A Thurston County judge on Friday ordered the Washington State Department of Social and Health Services to make public the names of thousands of family healthcare providers being paid with taxpayer dollars.
The only proviso was that the disclosure not indicate which workers are members of State Employees International Union (SEIU) 925 and which are not.
The Olympia-based Freedom Foundation requested the list of names in October following last summer’s U.S. Supreme Court ruling in Harris v. Quinn that home healthcare workers are not full-fledged state employees and, therefore, cannot be required to pay money to a labor union as a condition of employment.

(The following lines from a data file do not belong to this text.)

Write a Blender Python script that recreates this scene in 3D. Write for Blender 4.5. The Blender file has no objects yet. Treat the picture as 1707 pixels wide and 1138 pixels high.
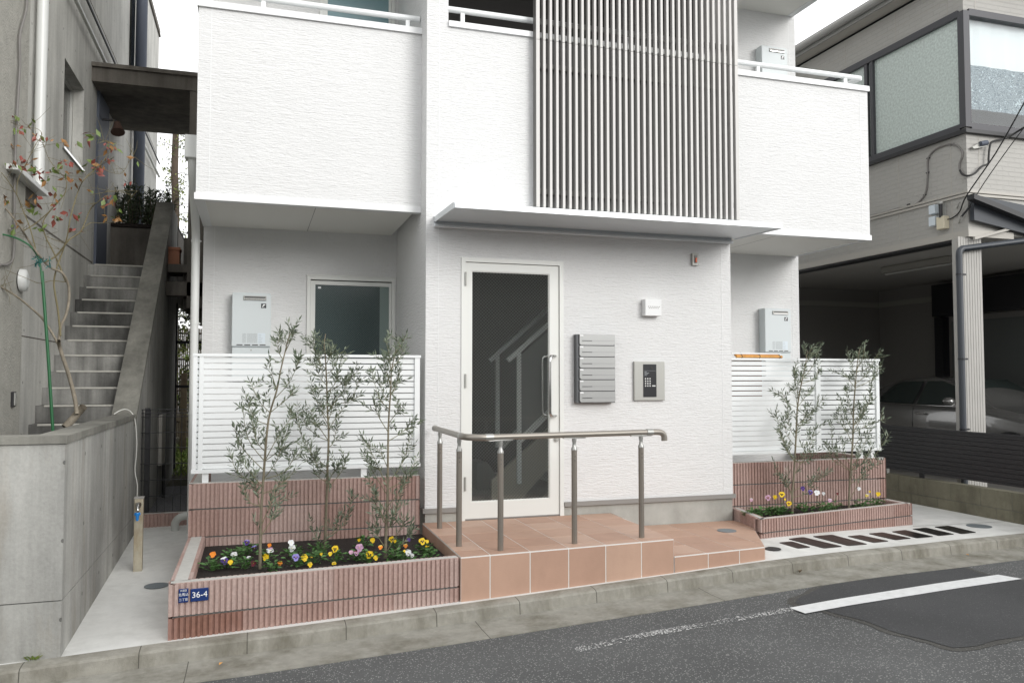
import bpy, bmesh, math, random
from mathutils import Vector, noise
R = math.radians
sc = bpy.context.scene
col = sc.collection
# ------------------------------------------------------------------ camera
CAM = Vector((0, -7, 1.55)); YAW, PITCH, FPX = R(17.52), R(2.5166), 1362.4
cam_d = bpy.data.cameras.new("Camera"); cam = bpy.data.objects.new("Camera", cam_d); col.objects.link(cam)
cam.location = CAM; cam.rotation_euler = (R(90) + PITCH, 0, -YAW)
cam_d.sensor_width = 36; cam_d.lens = FPX / 1707 * 36; cam_d.clip_start = .05; cam_d.clip_end = 2000
sc.camera = cam
# ------------------------------------------------------------------ world and sun (bright overcast)
SUN_EL, SUN_AZ = R(20), R(155)      # from behind the camera, high
w = bpy.data.worlds.new("World"); sc.world = w; w.use_nodes = True
nt = w.node_tree; bg = nt.nodes['Background']
sky = nt.nodes.new('ShaderNodeTexSky'); sky.sky_type = 'NISHITA'; sky.sun_disc = False
sky.sun_elevation = SUN_EL; sky.sun_rotation = SUN_AZ; sky.air_density = 1.0; sky.dust_density = .5
hs = nt.nodes.new('ShaderNodeHueSaturation'); hs.inputs['Saturation'].default_value = .12; hs.inputs['Value'].default_value = 1.0
nt.links.new(sky.outputs[0], hs.inputs['Color']); ov = nt.nodes.new('ShaderNodeMix'); ov.data_type = 'RGBA'; ov.inputs['Factor'].default_value = .72   # cloud deck over the clear sky
ov.inputs['B'].default_value = (11.5, 11.55, 11.6, 1); nt.links.new(hs.outputs[0], ov.inputs['A']); nt.links.new(ov.outputs['Result'], bg.inputs['Color'])
bg.inputs['Strength'].default_value = .15
sun_d = bpy.data.lights.new("Sun", 'SUN'); sun = bpy.data.objects.new("Sun", sun_d); col.objects.link(sun)
sun_d.energy = 1.85; sun_d.angle = R(28); sun_d.color = (1, .98, .95)
sd = Vector((math.sin(SUN_AZ) * math.cos(SUN_EL), math.cos(SUN_AZ) * math.cos(SUN_EL), math.sin(SUN_EL)))
sun.rotation_euler = sd.to_track_quat('Z', 'Y').to_euler(); sun.location = (0, -20, 30)
vs = sc.view_settings; vs.view_transform = 'Standard'; vs.look = 'None'; vs.gamma = 1; vs.use_curve_mapping = False
vs.exposure = .06
sc.cycles.max_bounces = 8; sc.cycles.diffuse_bounces = 6; sc.cycles.transparent_max_bounces = 12
random.seed(7)

# ------------------------------------------------------------------ pixel -> point (measured on the photo)
_f = Vector((math.sin(YAW) * math.cos(PITCH), math.cos(YAW) * math.cos(PITCH), math.sin(PITCH)))
_r = Vector((math.cos(YAW), -math.sin(YAW), 0)); _u = _r.cross(_f)
def P(px, py, X=None, Y=None, Z=None):
    d = _f * FPX + _r * (px - 853.5) - _u * (py - 569)
    if X is not None: t = (X - CAM.x) / d.x
    elif Y is not None: t = (Y - CAM.y) / d.y
    else: t = (Z - CAM.z) / d.z
    return CAM + d * t
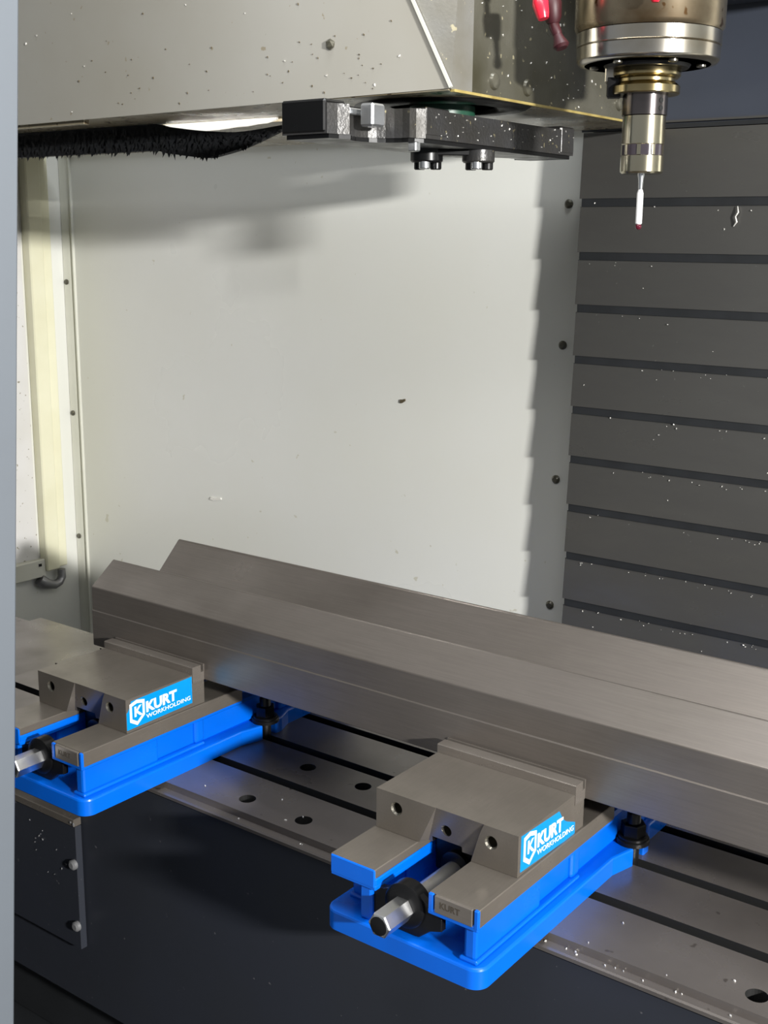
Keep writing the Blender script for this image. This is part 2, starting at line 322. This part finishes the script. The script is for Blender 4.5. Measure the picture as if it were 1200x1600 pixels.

The Freedom Foundation, a nonprofit, free-market think and action tank, requested the names of all the employees who receive public funds through DSHS — many of whom don’t even realize the union is deducting mandatory dues from their paychecks — so it can notify them of their newly acknowledged right to opt out of all payments to a union if they so choose.
Before the request could be honored, however, the agency notified the union, which filed a lawsuit to prevent mass defections and a huge loss in dues revenue.
During a preliminary hearing last fall, Thurston County Superior Court Judge Erik Price issued a temporary restraining order preventing the names from being released until the case could be heard.
On Friday, however, Price said DSHS must turn over the names — so long as the disclosure doesn’t make clear which employees are union members in good standing and which have requested to pay only a forced representation fee.
“Everyone who makes payments to the union — whether voluntarily as a member or involuntarily as a nonmember — will be in the records produced by DSHS,” Abernathy said, “so we got exactly what we asked for.”
Abernathy said the Freedom Foundation will meet with DSHS officials and the SEIU’s lawyers within the month to decide the ground rules for the disclosure. He also expects SEIU to file an appeal at that point to further delay release of the information.
“The Freedom Foundation’s goal is to ensure that all payments made by providers to the union are voluntary payments,” Abernathy said. “The union’s attempt to hide behind the First Amendment’s guarantee of free association is entirely hypocritical because many of the providers were compelled to become union members in the first place, and they have not been notified they can opt out.”
SEIU’s lawsuit also accused the Freedom Foundation of wanting to use the names for commercial purposes and argued that releasing the names of caregivers is tantamount to releasing the personal information of children and welfare recipients — information exempted from disclosure by the Public Records Act.
But Price rejected those arguments.
“As a practical matter, they’ve already lost the case,” Abernathy said. “We’re going to get the names, and we’re going to tell these people they don’t have to pay money to the union if they don’t want to. Providers we’ve been able to contact already have thanked us for doing so. Now we want to tell the rest of them.
“The only question at this point,” he said, “is how long the union can keep the case tied up in the courts to further withhold the truth from its own members.”